BRIEF:
Reproduce exactly the lines below from the one containing "m_dark.node_tree.nodes['Principled BSDF'].inputs['Specular IOR" through the one containing "0.003), 0.1, spec=0.2)", including both, and nothing else.

DATA:
+---+

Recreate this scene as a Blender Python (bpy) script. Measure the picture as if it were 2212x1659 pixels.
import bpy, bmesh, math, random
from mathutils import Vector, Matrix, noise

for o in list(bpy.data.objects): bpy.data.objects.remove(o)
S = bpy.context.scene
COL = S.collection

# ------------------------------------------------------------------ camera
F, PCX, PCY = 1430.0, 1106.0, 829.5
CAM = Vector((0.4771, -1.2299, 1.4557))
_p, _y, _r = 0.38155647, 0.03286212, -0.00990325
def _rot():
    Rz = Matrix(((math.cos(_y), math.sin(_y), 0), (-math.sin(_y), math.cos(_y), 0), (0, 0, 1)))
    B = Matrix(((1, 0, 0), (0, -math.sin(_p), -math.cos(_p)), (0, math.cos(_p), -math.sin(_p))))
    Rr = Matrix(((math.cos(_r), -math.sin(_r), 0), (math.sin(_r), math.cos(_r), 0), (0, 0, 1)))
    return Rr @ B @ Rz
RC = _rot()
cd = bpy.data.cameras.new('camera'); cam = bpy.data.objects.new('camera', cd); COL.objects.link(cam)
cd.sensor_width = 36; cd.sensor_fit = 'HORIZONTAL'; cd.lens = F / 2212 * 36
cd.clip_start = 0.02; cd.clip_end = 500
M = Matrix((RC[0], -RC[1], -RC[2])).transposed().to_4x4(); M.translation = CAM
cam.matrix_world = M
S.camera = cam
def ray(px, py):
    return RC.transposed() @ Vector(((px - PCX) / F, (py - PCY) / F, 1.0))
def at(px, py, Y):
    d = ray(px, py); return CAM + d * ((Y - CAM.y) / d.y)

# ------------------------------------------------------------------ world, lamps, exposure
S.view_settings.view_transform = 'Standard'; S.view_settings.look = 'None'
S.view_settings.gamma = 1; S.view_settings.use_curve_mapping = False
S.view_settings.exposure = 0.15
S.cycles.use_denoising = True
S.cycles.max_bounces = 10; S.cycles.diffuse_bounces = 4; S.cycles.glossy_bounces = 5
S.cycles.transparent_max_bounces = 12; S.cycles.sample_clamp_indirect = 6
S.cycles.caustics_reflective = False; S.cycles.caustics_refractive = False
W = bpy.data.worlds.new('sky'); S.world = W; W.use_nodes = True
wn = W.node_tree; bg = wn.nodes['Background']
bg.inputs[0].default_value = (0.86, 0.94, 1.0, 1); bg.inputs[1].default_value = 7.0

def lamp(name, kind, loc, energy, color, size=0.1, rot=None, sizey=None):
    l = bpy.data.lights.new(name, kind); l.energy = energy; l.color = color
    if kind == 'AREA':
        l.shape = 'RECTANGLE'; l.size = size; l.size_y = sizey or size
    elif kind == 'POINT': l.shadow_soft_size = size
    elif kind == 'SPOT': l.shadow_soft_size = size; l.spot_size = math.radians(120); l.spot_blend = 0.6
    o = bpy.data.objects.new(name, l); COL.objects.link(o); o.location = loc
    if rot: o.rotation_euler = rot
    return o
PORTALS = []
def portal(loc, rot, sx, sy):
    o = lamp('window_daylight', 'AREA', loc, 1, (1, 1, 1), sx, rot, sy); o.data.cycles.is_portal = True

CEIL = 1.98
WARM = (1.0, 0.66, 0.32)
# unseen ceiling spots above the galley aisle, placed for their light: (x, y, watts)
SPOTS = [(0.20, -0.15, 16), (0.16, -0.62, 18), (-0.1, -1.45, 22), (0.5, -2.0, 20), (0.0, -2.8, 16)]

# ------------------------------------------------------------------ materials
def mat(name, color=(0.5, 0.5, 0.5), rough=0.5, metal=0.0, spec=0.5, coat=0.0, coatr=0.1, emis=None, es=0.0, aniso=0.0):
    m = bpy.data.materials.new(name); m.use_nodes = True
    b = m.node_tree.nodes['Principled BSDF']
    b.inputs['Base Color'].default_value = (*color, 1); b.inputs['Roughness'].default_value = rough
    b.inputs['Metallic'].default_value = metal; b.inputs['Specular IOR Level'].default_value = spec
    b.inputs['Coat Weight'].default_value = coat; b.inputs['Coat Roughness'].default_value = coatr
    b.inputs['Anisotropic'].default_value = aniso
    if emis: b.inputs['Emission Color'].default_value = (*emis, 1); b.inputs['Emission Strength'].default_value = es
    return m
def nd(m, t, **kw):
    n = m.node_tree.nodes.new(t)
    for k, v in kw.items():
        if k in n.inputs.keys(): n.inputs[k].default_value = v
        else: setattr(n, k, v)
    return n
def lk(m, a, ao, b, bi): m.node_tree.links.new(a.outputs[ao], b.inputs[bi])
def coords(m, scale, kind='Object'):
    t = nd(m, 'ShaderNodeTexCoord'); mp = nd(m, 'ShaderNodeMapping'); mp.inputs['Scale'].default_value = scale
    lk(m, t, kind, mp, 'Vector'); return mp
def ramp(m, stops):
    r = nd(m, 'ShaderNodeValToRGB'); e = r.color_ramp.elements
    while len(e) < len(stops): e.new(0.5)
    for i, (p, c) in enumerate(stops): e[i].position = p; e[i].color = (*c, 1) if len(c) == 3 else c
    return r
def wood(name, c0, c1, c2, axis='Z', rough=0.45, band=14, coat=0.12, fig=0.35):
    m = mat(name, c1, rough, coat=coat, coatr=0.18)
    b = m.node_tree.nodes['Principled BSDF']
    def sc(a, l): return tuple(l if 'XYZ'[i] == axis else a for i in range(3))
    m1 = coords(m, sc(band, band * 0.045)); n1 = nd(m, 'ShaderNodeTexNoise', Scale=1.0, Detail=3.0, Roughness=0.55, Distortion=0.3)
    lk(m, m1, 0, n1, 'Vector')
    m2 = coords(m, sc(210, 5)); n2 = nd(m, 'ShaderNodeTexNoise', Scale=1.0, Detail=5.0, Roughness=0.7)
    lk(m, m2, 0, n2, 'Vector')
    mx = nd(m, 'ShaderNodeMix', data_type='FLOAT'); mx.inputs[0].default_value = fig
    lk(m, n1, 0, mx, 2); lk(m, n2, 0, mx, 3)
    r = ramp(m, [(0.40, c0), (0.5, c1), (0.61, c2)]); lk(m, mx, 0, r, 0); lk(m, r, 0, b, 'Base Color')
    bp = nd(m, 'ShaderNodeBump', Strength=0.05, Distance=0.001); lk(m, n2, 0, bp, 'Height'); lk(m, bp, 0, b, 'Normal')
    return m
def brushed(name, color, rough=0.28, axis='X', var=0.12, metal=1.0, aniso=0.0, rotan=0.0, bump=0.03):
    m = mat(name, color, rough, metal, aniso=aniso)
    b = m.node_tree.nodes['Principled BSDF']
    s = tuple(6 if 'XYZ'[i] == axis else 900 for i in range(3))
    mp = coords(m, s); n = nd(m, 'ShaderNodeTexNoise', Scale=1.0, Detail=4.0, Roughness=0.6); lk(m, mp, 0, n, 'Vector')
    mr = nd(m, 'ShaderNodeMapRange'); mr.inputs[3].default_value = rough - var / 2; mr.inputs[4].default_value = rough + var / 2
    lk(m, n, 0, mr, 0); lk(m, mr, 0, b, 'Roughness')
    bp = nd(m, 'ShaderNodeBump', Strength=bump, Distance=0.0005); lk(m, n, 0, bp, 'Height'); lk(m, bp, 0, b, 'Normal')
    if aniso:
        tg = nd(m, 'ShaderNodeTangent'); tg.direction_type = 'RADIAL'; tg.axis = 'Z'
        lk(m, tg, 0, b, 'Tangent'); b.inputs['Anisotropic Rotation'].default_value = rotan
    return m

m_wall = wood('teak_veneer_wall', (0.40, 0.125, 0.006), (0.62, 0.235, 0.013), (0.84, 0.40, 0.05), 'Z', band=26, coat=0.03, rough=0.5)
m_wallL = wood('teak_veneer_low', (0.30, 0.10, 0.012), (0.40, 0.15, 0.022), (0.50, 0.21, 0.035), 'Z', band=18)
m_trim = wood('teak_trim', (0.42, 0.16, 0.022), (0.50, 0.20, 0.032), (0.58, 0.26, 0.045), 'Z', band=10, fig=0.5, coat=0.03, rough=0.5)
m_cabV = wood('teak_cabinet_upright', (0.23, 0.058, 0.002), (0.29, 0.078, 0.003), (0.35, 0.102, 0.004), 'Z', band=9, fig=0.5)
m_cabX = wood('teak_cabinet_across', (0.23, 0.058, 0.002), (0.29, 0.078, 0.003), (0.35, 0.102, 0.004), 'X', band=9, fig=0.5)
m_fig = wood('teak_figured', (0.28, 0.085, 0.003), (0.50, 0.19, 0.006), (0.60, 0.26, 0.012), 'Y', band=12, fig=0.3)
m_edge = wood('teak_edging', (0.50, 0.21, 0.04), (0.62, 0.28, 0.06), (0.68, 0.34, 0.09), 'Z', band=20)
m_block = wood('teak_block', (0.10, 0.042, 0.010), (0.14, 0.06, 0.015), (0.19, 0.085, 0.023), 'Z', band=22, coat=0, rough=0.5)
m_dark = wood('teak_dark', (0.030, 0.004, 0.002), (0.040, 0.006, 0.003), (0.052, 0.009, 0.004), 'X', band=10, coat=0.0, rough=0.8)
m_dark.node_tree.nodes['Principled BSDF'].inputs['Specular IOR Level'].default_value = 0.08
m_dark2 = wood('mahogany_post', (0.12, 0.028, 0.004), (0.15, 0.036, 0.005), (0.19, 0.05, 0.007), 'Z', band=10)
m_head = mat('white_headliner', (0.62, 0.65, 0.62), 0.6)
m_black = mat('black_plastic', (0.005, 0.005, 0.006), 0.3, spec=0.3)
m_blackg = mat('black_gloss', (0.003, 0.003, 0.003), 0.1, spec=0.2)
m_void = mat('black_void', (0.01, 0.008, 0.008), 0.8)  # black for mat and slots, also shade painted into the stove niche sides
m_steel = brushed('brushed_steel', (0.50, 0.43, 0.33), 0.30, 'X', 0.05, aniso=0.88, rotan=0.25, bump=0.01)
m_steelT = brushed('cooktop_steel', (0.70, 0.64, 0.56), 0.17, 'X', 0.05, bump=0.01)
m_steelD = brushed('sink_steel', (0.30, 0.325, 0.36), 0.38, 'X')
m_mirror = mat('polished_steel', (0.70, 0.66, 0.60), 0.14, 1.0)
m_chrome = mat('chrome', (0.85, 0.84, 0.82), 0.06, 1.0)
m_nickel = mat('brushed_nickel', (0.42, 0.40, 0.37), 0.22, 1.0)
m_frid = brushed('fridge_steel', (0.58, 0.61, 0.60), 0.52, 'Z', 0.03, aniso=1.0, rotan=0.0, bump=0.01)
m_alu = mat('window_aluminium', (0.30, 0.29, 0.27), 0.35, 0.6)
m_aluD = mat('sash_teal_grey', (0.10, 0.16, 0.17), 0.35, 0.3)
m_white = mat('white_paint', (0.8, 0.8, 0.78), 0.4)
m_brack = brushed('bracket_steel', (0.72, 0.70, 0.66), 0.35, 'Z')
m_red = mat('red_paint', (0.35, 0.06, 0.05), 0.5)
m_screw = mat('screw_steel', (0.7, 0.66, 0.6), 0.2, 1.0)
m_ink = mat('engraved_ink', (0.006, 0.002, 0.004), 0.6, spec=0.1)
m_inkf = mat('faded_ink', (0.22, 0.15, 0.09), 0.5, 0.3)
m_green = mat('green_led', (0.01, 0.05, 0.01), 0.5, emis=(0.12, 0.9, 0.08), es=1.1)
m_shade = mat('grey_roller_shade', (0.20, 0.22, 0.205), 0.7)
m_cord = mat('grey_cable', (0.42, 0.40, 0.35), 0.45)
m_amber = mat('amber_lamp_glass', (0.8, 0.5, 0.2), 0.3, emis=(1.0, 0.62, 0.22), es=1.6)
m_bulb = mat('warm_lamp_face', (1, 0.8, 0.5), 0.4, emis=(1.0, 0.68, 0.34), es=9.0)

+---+

RESPONSE TO THIS EXERCISE:
m_dark.node_tree.nodes['Principled BSDF'].inputs['Specular IOR Level'].default_value = 0.08
m_dark2 = wood('mahogany_post', (0.12, 0.028, 0.004), (0.15, 0.036, 0.005), (0.19, 0.05, 0.007), 'Z', band=10)
m_head = mat('white_headliner', (0.62, 0.65, 0.62), 0.6)
m_black = mat('black_plastic', (0.005, 0.005, 0.006), 0.3, spec=0.3)
m_blackg = mat('black_gloss', (0.003, 0.003, 0.003), 0.1, spec=0.2)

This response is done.